==== EXTRACTED DATA ====

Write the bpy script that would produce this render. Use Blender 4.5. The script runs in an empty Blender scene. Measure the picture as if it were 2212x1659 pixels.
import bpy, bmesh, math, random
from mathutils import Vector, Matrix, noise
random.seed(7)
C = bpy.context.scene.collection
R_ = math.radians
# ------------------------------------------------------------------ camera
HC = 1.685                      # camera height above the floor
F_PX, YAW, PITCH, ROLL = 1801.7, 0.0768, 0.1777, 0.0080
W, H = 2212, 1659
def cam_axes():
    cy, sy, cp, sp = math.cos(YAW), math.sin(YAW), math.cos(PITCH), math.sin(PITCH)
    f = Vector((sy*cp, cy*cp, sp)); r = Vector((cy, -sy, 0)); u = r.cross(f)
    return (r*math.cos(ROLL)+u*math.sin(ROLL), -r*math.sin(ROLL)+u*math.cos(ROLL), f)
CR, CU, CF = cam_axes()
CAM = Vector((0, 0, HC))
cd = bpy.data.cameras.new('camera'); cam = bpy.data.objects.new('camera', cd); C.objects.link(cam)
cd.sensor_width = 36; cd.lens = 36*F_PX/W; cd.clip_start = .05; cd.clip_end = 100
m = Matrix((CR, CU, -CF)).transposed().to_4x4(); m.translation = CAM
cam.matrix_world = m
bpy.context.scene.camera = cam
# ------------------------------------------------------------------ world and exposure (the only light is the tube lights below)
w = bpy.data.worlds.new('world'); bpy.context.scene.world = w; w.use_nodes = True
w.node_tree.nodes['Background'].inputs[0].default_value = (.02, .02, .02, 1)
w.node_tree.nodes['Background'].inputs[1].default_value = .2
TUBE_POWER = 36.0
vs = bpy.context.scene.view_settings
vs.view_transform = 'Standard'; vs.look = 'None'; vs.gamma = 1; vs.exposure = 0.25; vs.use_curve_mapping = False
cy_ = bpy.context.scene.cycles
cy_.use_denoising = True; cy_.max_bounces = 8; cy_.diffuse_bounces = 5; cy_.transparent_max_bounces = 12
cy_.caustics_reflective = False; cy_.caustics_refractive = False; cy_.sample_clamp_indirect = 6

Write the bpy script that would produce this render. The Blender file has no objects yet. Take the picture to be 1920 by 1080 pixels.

====

Return each line of the records above exactly as it reads.

Write the bpy script that would produce this render. Use Blender 4.5. The script runs in an empty Blender scene. Measure the picture as if it were 2212x1659 pixels.
import bpy, bmesh, math, random
from mathutils import Vector, Matrix, noise
random.seed(7)
C = bpy.context.scene.collection
R_ = math.radians
# ------------------------------------------------------------------ camera
HC = 1.685                      # camera height above the floor
F_PX, YAW, PITCH, ROLL = 1801.7, 0.0768, 0.1777, 0.0080
W, H = 2212, 1659
def cam_axes():
    cy, sy, cp, sp = math.cos(YAW), math.sin(YAW), math.cos(PITCH), math.sin(PITCH)
    f = Vector((sy*cp, cy*cp, sp)); r = Vector((cy, -sy, 0)); u = r.cross(f)
    return (r*math.cos(ROLL)+u*math.sin(ROLL), -r*math.sin(ROLL)+u*math.cos(ROLL), f)
CR, CU, CF = cam_axes()
CAM = Vector((0, 0, HC))
cd = bpy.data.cameras.new('camera'); cam = bpy.data.objects.new('camera', cd); C.objects.link(cam)
cd.sensor_width = 36; cd.lens = 36*F_PX/W; cd.clip_start = .05; cd.clip_end = 100
m = Matrix((CR, CU, -CF)).transposed().to_4x4(); m.translation = CAM
cam.matrix_world = m
bpy.context.scene.camera = cam
# ------------------------------------------------------------------ world and exposure (the only light is the tube lights below)
w = bpy.data.worlds.new('world'); bpy.context.scene.world = w; w.use_nodes = True
w.node_tree.nodes['Background'].inputs[0].default_value = (.02, .02, .02, 1)
w.node_tree.nodes['Background'].inputs[1].default_value = .2
TUBE_POWER = 36.0
vs = bpy.context.scene.view_settings
vs.view_transform = 'Standard'; vs.look = 'None'; vs.gamma = 1; vs.exposure = 0.25; vs.use_curve_mapping = False
cy_ = bpy.context.scene.cycles
cy_.use_denoising = True; cy_.max_bounces = 8; cy_.diffuse_bounces = 5; cy_.transparent_max_bounces = 12
cy_.caustics_reflective = False; cy_.caustics_refractive = False; cy_.sample_clamp_indirect = 6

Write the bpy script that would produce this render. The Blender file has no objects yet. Take the picture to be 1920 by 1080 pixels.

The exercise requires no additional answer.